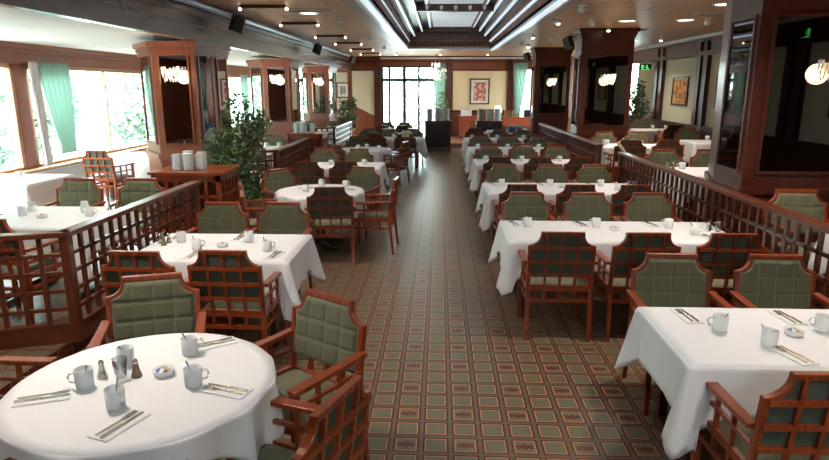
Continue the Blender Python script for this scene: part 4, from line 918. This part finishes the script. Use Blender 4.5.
for k, (x_, y_) in enumerate(DN):
    place(dl, (x_, y_, CZ), 0, 'round white recessed ceiling lamp ' + ['near the top of the huge right pillar', 'second by the huge right pillar', 'left one of three by the huge pillar', 'above the second raised table', 'over the far wall table', 'added as unseen fill over the second left table', 'added as unseen fill above the second right table', 'added as unseen fill above the third right table', 'added as unseen fill above the front round table', 'before the middle left bar lamp', 'added as unseen fill behind the viewer on the right'][k], 'lamp', 'recessed ceiling lamps')
    lamp('recessed_lamp_light', 'SPOT', (x_, y_, CZ - .03), DOWNLIGHT * {8: 4.6, 6: 4.2, 10: 3.2, 5: 4}.get(k, 2.4), (1, .88, .76), spot_size=R(130), spot_blend=.8, shadow_soft_size=.07)
def make_ball():
    r = empty('smoke_detector'); MB().lathe([(.055, 0), (.055, -.015), (.03, -.02), (.03, -.03), (.05, -.045), (.055, -.075), (.035, -.105), (0, -.11)], 18).build('detector_body', 'white_lacquer', r, smooth=True); return r
bl_ = make_ball(); BT = [(-1.70, 10.97, 'left near'), (-1.68, 14.77, 'left middle'), (-1.62, 18.32, 'left far'), (1.94, 10.96, 'right beside the coffer'), (2.03, 9.4, 'right front'), (2.64, 11.30, 'right before the second pillar'), (2.60, 14.94, 'right farther'), (4.6, 11.3, 'right by the huge pillar'), (2.1, 16.6, 'right far')]
for x_, y_, nm in BT: place(bl_, (x_, y_, CZ), 0, 'small white round ceiling fitting, ' + nm, 'fitting', 'white ceiling fittings')
def make_bulb():
    r = empty('ceiling_spotlight'); MB().lathe([(.02, 0), (.02, -.04), (.035, -.05), (.035, -.08)], 12).build('housing', 'white_lacquer', r, smooth=True); MB().lathe([(.034, -.075), (.03, -.10), (0, -.11)], 12).build('bulb', 'bulb_glow', r, smooth=True); return r
bb = make_bulb()
for x_, y_, nm in [(2.03, 11.2, 'beside the coffer, nearer'), (2.06, 14.37, 'beside the coffer, farther'), (3.26, 12.6, 'above the second right pillar'), (3.9, 14.6, 'beyond the second right pillar'), (2.4, 17.6, 'near the third right pillar'), (5.2, 15.3, 'by the right wall pictures'), (0.0, 21.6, 'before the entrance, middle'), (-1.5, 21.6, 'before the entrance, left'), (1.6, 21.6, 'before the entrance, right')]:
    place(bb, (x_, y_, CZ), 0, 'small lit ceiling spotlight ' + nm, 'lamp', 'small ceiling spotlights')
# air vents
def make_vent():
    r = empty('ceiling_vent'); m = MB(); m.box(-.32, -.12, -.012, .32, .12, 0); m.build('vent_frame', 'white_lacquer', r)
    m = MB()
    for k in range(6): m.box(-.29, -.1 + k * .035, -.02, .29, -.085 + k * .035, -.012)
    m.build('slats', 'grey_lacquer', r); return r
vt = make_vent()
for x_, y_, nm in [(4.45, 10.6, 'by the huge right pillar'), (-2.06, 9.9, 'over the left tables'), (3.9, 13.4, 'behind the second right pillar')]: place(vt, (x_, y_, CZ), 0, 'white slotted ceiling vent ' + nm, 'vent', 'ceiling vents')
# white downlights of the low ceiling
for y_, nm in ((8.8, 'nearest'), (13.5, 'middle'), (18, 'far')): place(dl, (-5.6, y_, 2.75), 0, 'recessed lamp in the low white window bay ceiling, ' + nm, 'lamp', 'recessed ceiling lamps')
# pipe along the left beam
r = tag(empty('ceiling_pipe', (0, 0, 0)), 'long bluish metal pipe running along the top of the left beam', 'pipe')
MB().tube([(-3.27, -3.4, 3.13), (-3.27, 24.3, 3.13)], .038, 12).build('pipe', 'pipe_metal', r, smooth=True)
for yy in (2, 5, 8, 11, 14, 17, 20, 23): MB().box(-3.35, yy, 3.10, -3.25, yy + .04, 3.2).build('bracket', 'pipe_metal', r)
def make_speaker():
    r = empty('loudspeaker'); m = MB(); m.prism([(-.13, -.10), (.13, -.10), (.10, .10), (-.10, .10)], -.19, .19); b_ = m.build('cabinet', 'black_plastic', r, bevel=.01)
    MB().box(-.115, -.112, -.17, .115, -.10, .17).build('grille', 'dark_lattice', r); MB().bar((0, .08, .1), (0, .42, .2), .03, .03).build('bracket', 'steel', r); return r
spk = make_speaker()
for loc, rz, rx_, lab in (((-3.07, 9.55, 2.97), R(55), -.35, 'black loudspeaker on the left beam, nearest'), ((-3.07, 15.75, 2.97), R(55), -.35, 'black loudspeaker on the left beam, middle'), ((-3.07, 22.0, 2.97), R(55), -.35, 'black loudspeaker on the left beam, farthest'), ((2.62, 13.15, 2.93), R(-60), -.35, 'black loudspeaker on the second right pillar'), ((2.62, 19.25, 2.93), R(-60), -.35, 'black loudspeaker on the farthest right pillar')):
    o = place(spk, loc, rz, lab, 'loudspeaker', 'wall loudspeakers'); o.scale = (.68, .68, .62); o.rotation_euler = (-rx_ * cos(rz) * 1.0, -rx_ * sin(rz), rz)
# chandelier before the entrance
r = tag(empty('chandelier', (-.16, 22.9, 3.2)), 'sparkling crystal chandelier hanging before the entrance doors', 'chandelier')
MB().tube([(0, 0, 0), (0, 0, -.32)], .01, 6).build('chain', 'brass', r); MB().lathe([(.05, 0), (.04, -.03), (0, -.04)], 12).build('ceiling_rose', 'brass', r)
m = MB(); m.lathe([(0, -.3), (.05, -.33), (.03, -.45), (.06, -.6), (.03, -.75), (.06, -.85), (0, -.92)], 12); m.build('column', 'chandelier_glow', r, smooth=True)
m = MB(); d_ = MB(); rnd = random.Random(9)
for k in range(8):
    t = k * pi / 4; m.tube([(0, 0, -.72), (.15 * cos(t), .15 * sin(t), -.82), (.32 * cos(t), .32 * sin(t), -.70), (.36 * cos(t), .36 * sin(t), -.60)], .009, 6)
    d_.lathe([(0, .09), (.015, .06), (.018, 0), (0, -.01)], 8, (.36 * cos(t), .36 * sin(t), -.58))
for k in range(110):
    t = rnd.uniform(0, 2 * pi); lev = rnd.random(); rr = (.12 + .26 * lev) if k % 3 else .14; z = -.55 - .35 * rnd.random() if k % 3 else -.30 - .15 * rnd.random()
    d_.lathe([(0, .03), (.014, .008), (0, -.03)], 5, (rr * cos(t), rr * sin(t), z))
m.build('arms', 'brass', r, smooth=True); d_.build('crystal_drops', 'chandelier_glow', r)
lamp('chandelier_light', 'POINT', (-.16, 22.9, 2.3), 25, (1, .9, .75), shadow_soft_size=.2)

**WHAT YOU HAVE TO DO**
Print the listing above in full, exactly as written. Omit any pictures.

**SOLUTION FOR THIS TASK**
Continue the Blender Python script for this scene: part 4, from line 918. This part finishes the script. Use Blender 4.5.
for k, (x_, y_) in enumerate(DN):
    place(dl, (x_, y_, CZ), 0, 'round white recessed ceiling lamp ' + ['near the top of the huge right pillar', 'second by the huge right pillar', 'left one of three by the huge pillar', 'above the second raised table', 'over the far wall table', 'added as unseen fill over the second left table', 'added as unseen fill above the second right table', 'added as unseen fill above the third right table', 'added as unseen fill above the front round table', 'before the middle left bar lamp', 'added as unseen fill behind the viewer on the right'][k], 'lamp', 'recessed ceiling lamps')
    lamp('recessed_lamp_light', 'SPOT', (x_, y_, CZ - .03), DOWNLIGHT * {8: 4.6, 6: 4.2, 10: 3.2, 5: 4}.get(k, 2.4), (1, .88, .76), spot_size=R(130), spot_blend=.8, shadow_soft_size=.07)
def make_ball():
    r = empty('smoke_detector'); MB().lathe([(.055, 0), (.055, -.015), (.03, -.02), (.03, -.03), (.05, -.045), (.055, -.075), (.035, -.105), (0, -.11)], 18).build('detector_body', 'white_lacquer', r, smooth=True); return r
bl_ = make_ball(); BT = [(-1.70, 10.97, 'left near'), (-1.68, 14.77, 'left middle'), (-1.62, 18.32, 'left far'), (1.94, 10.96, 'right beside the coffer'), (2.03, 9.4, 'right front'), (2.64, 11.30, 'right before the second pillar'), (2.60, 14.94, 'right farther'), (4.6, 11.3, 'right by the huge pillar'), (2.1, 16.6, 'right far')]
for x_, y_, nm in BT: place(bl_, (x_, y_, CZ), 0, 'small white round ceiling fitting, ' + nm, 'fitting', 'white ceiling fittings')
def make_bulb():
    r = empty('ceiling_spotlight'); MB().lathe([(.02, 0), (.02, -.04), (.035, -.05), (.035, -.08)], 12).build('housing', 'white_lacquer', r, smooth=True); MB().lathe([(.034, -.075), (.03, -.10), (0, -.11)], 12).build('bulb', 'bulb_glow', r, smooth=True); return r
bb = make_bulb()
for x_, y_, nm in [(2.03, 11.2, 'beside the coffer, nearer'), (2.06, 14.37, 'beside the coffer, farther'), (3.26, 12.6, 'above the second right pillar'), (3.9, 14.6, 'beyond the second right pillar'), (2.4, 17.6, 'near the third right pillar'), (5.2, 15.3, 'by the right wall pictures'), (0.0, 21.6, 'before the entrance, middle'), (-1.5, 21.6, 'before the entrance, left'), (1.6, 21.6, 'before the entrance, right')]:
    place(bb, (x_, y_, CZ), 0, 'small lit ceiling spotlight ' + nm, 'lamp', 'small ceiling spotlights')
# air vents
def make_vent():
    r = empty('ceiling_vent'); m = MB(); m.box(-.32, -.12, -.012, .32, .12, 0); m.build('vent_frame', 'white_lacquer', r)
    m = MB()
    for k in range(6): m.box(-.29, -.1 + k * .035, -.02, .29, -.085 + k * .035, -.012)
    m.build('slats', 'grey_lacquer', r); return r
vt = make_vent()
for x_, y_, nm in [(4.45, 10.6, 'by the huge right pillar'), (-2.06, 9.9, 'over the left tables'), (3.9, 13.4, 'behind the second right pillar')]: place(vt, (x_, y_, CZ), 0, 'white slotted ceiling vent ' + nm, 'vent', 'ceiling vents')
# white downlights of the low ceiling
for y_, nm in ((8.8, 'nearest'), (13.5, 'middle'), (18, 'far')): place(dl, (-5.6, y_, 2.75), 0, 'recessed lamp in the low white window bay ceiling, ' + nm, 'lamp', 'recessed ceiling lamps')
# pipe along the left beam
r = tag(empty('ceiling_pipe', (0, 0, 0)), 'long bluish metal pipe running along the top of the left beam', 'pipe')
MB().tube([(-3.27, -3.4, 3.13), (-3.27, 24.3, 3.13)], .038, 12).build('pipe', 'pipe_metal', r, smooth=True)
for yy in (2, 5, 8, 11, 14, 17, 20, 23): MB().box(-3.35, yy, 3.10, -3.25, yy + .04, 3.2).build('bracket', 'pipe_metal', r)
def make_speaker():
    r = empty('loudspeaker'); m = MB(); m.prism([(-.13, -.10), (.13, -.10), (.10, .10), (-.10, .10)], -.19, .19); b_ = m.build('cabinet', 'black_plastic', r, bevel=.01)
    MB().box(-.115, -.112, -.17, .115, -.10, .17).build('grille', 'dark_lattice', r); MB().bar((0, .08, .1), (0, .42, .2), .03, .03).build('bracket', 'steel', r); return r
spk = make_speaker()
for loc, rz, rx_, lab in (((-3.07, 9.55, 2.97), R(55), -.35, 'black loudspeaker on the left beam, nearest'), ((-3.07, 15.75, 2.97), R(55), -.35, 'black loudspeaker on the left beam, middle'), ((-3.07, 22.0, 2.97), R(55), -.35, 'black loudspeaker on the left beam, farthest'), ((2.62, 13.15, 2.93), R(-60), -.35, 'black loudspeaker on the second right pillar'), ((2.62, 19.25, 2.93), R(-60), -.35, 'black loudspeaker on the farthest right pillar')):
    o = place(spk, loc, rz, lab, 'loudspeaker', 'wall loudspeakers'); o.scale = (.68, .68, .62); o.rotation_euler = (-rx_ * cos(rz) * 1.0, -rx_ * sin(rz), rz)
# chandelier before the entrance
r = tag(empty('chandelier', (-.16, 22.9, 3.2)), 'sparkling crystal chandelier hanging before the entrance doors', 'chandelier')
MB().tube([(0, 0, 0), (0, 0, -.32)], .01, 6).build('chain', 'brass', r); MB().lathe([(.05, 0), (.04, -.03), (0, -.04)], 12).build('ceiling_rose', 'brass', r)
m = MB(); m.lathe([(0, -.3), (.05, -.33), (.03, -.45), (.06, -.6), (.03, -.75), (.06, -.85), (0, -.92)], 12); m.build('column', 'chandelier_glow', r, smooth=True)
m = MB(); d_ = MB(); rnd = random.Random(9)
for k in range(8):
    t = k * pi / 4; m.tube([(0, 0, -.72), (.15 * cos(t), .15 * sin(t), -.82), (.32 * cos(t), .32 * sin(t), -.70), (.36 * cos(t), .36 * sin(t), -.60)], .009, 6)
    d_.lathe([(0, .09), (.015, .06), (.018, 0), (0, -.01)], 8, (.36 * cos(t), .36 * sin(t), -.58))
for k in range(110):
    t = rnd.uniform(0, 2 * pi); lev = rnd.random(); rr = (.12 + .26 * lev) if k % 3 else .14; z = -.55 - .35 * rnd.random() if k % 3 else -.30 - .15 * rnd.random()
    d_.lathe([(0, .03), (.014, .008), (0, -.03)], 5, (rr * cos(t), rr * sin(t), z))
m.build('arms', 'brass', r, smooth=True); d_.build('crystal_drops', 'chandelier_glow', r)
lamp('chandelier_light', 'POINT', (-.16, 22.9, 2.3), 25, (1, .9, .75), shadow_soft_size=.2)